An example I used elsewhere was to consider a two-track line (one track per direction) 20 miles long, say between two sections of four-track line. Passenger trains can (in theory) follow each other at 2-minute intervals at 120mph. Freight trains can follow each other at 5-minute intervals at 60mph. This is normal spec if the signals are about a mile apart.
Now consider if you mix passenger and freight traffic on that line. Say a passenger train goes first, immediately followed by a freight train (starting 2 minutes later). The passenger train will arrive after 10 minutes, the freight train 12 minutes later than that. The next train can't reasonably arrive until 5 minutes after *that*, so if it's a passenger train, it should aim to start a whole 17 minutes after the first passenger train left, in order to avoid being held up.
But you could have fitted 7 more passenger trains in between these two, if the freight train were not there.

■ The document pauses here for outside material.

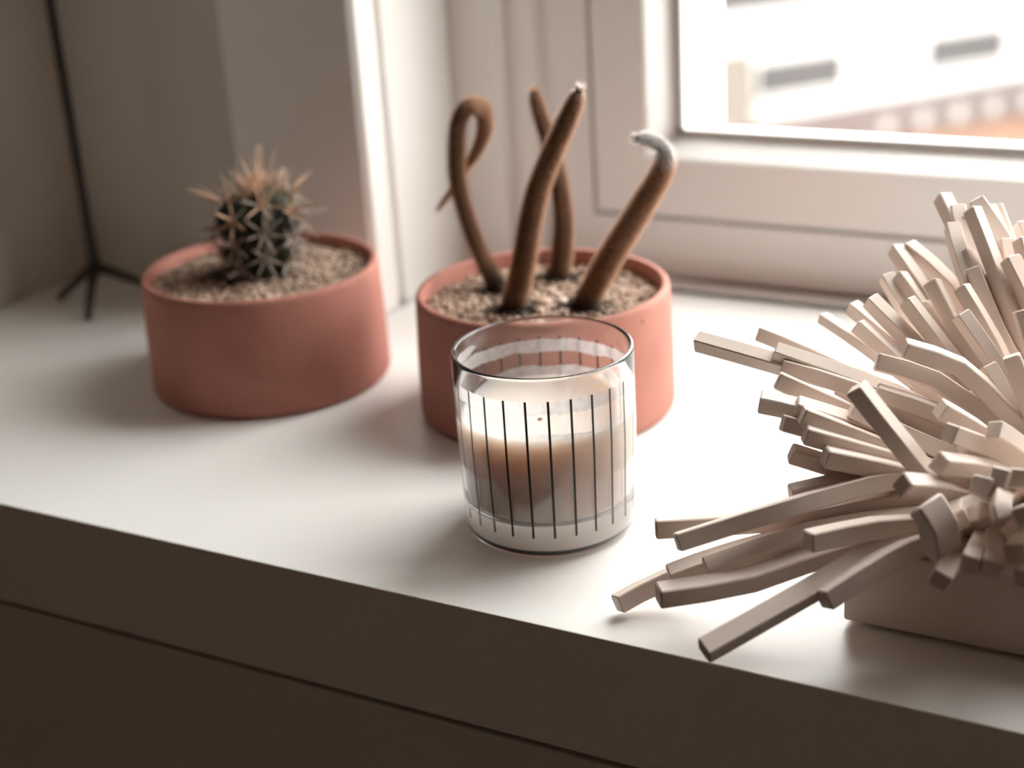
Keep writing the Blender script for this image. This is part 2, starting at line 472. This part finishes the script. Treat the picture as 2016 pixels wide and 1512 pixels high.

Railway planners therefore say that the freight train "consumes seven passenger paths".
A second freight train can of course start on minute 19, 17 minutes after the first freight, and will not be held up. But another 2 freight trains could have been fitted between them if the second passenger train were not there. So the passenger train, likewise, "consumes two freight paths".
Overall, the efficiency of a track with different speed trains on it is much lower than one where all the trains run at about the same speed. That's why railways are so often built with four tracks instead of two, so that fast traffic can have a line to itself, and so can slow traffic.